The Big Picture

The Big Picture

The process of separating or getting a divorce may seem overwhelming. It’s like you’re about to climb Mount Everest in a pair of flip flops. But don`t worry. Lots of couples break up and each spouse moves on with their life. You can too. This course will help you. 

Separation and divorce are not easy. It will take some time to work all of the details out. Dealing with the emotional, financial and legal changes will take patience and strength. In fact, ending a long term relationship is one of the most stressful things in life.

The Changes Ahead

For most people, going through a separation or divorce is new. It’s something that has not been done before. You may not know what to expect, what to do, or how you are going to get through it.

It’s important to understand the road ahead, before you begin the journey. Things are changing. You need to consider how these changes will impact you.
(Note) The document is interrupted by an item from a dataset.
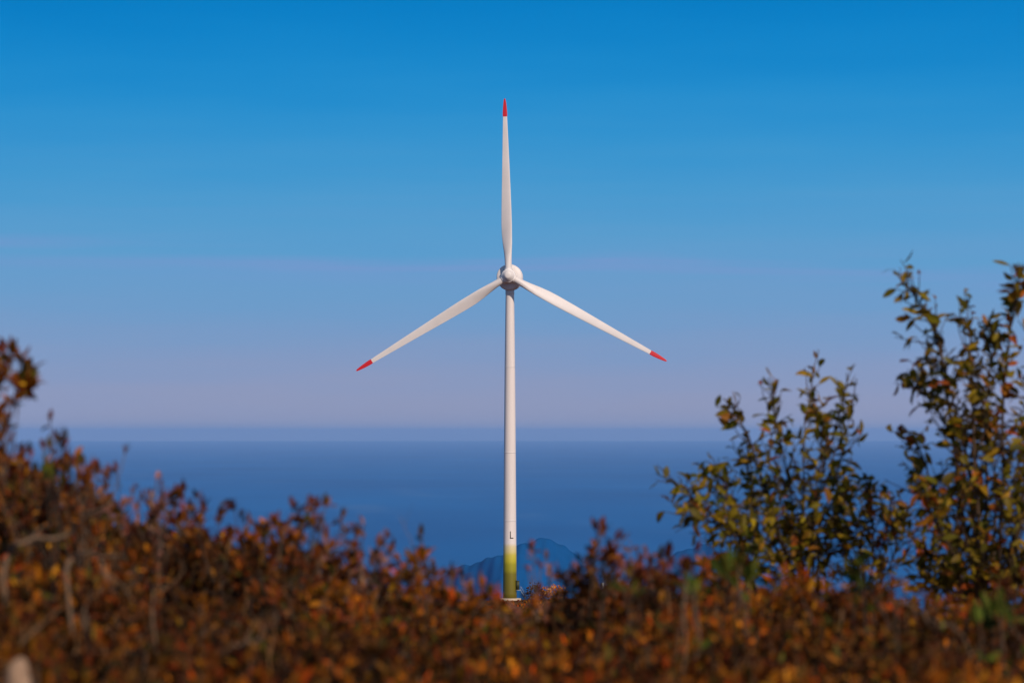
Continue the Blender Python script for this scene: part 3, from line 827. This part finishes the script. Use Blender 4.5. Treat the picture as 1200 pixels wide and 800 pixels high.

Some of the changes you may face are:

  • Living arrangements: You may need to move or sell the family home.
  • Finances: You may switch from a two income household to a one income household. Managing your personal finances may be new to you.
  • Parenting: You will need to parent across two homes. How will you share the responsibilities of caring for your children?
  • Lifestyle: It may take some time to adjust to the end of your relationship. The things you do and the people you see may change.

Resources

The Families Change website has information and resources designed to help children, teens and adults understand separation and divorce.

Key Issues

You are going to need to make a lot of decisions in the coming months. These decisions are important since they affect how you move past your separation or divorce. They will affect your future.

The key issues you might face include:

  • The Children: Who and how will they be cared for? How will parenting be shared? What child support will be paid? How will unexpected expenses be handled?
  • Spousal Support: You may be entitled to receive support. Or, you may be responsible for paying spousal support. What is the right amount? 
  • Property Division: How will you separate what you own and what you owe? What happens to the family home, the car and other assets? What about debt and credit cards? 

Establishing Expectations

You didn’t start your relationship expecting it to end, and now it has. That is disappointing. And, it is going to take some time to work things out. Feeling angry, frustrated, sad, and resentful are normal. Try to be aware of your emotions and if you are feeling like you are drowning, take steps to get help. Do not be afraid of reaching out to those closest to you for support. You do not have to go through the process alone.

The separation or divorce process is a long journey. If you are expecting the process to be easy or quick, you are setting yourself up for disappointment. These are important life decisions you are going to be dealing with, so expect them to take some time to settle. It is going to take a lot of patience, flexibility, and hard work to reach an agreement on all of the elements of separation.

Self-Rep's Tip

Talk to other people who have gone through a separation or divorce to get an idea of what the process is like.

Setting Goals

DIY

Take a moment to fill in the Goal Setting Worksheet to help you focus on your goals.

Mediator's Tip

It is helpful to check in with yourself throughout the separation process. Are you on target? Do you need to adjust your goals?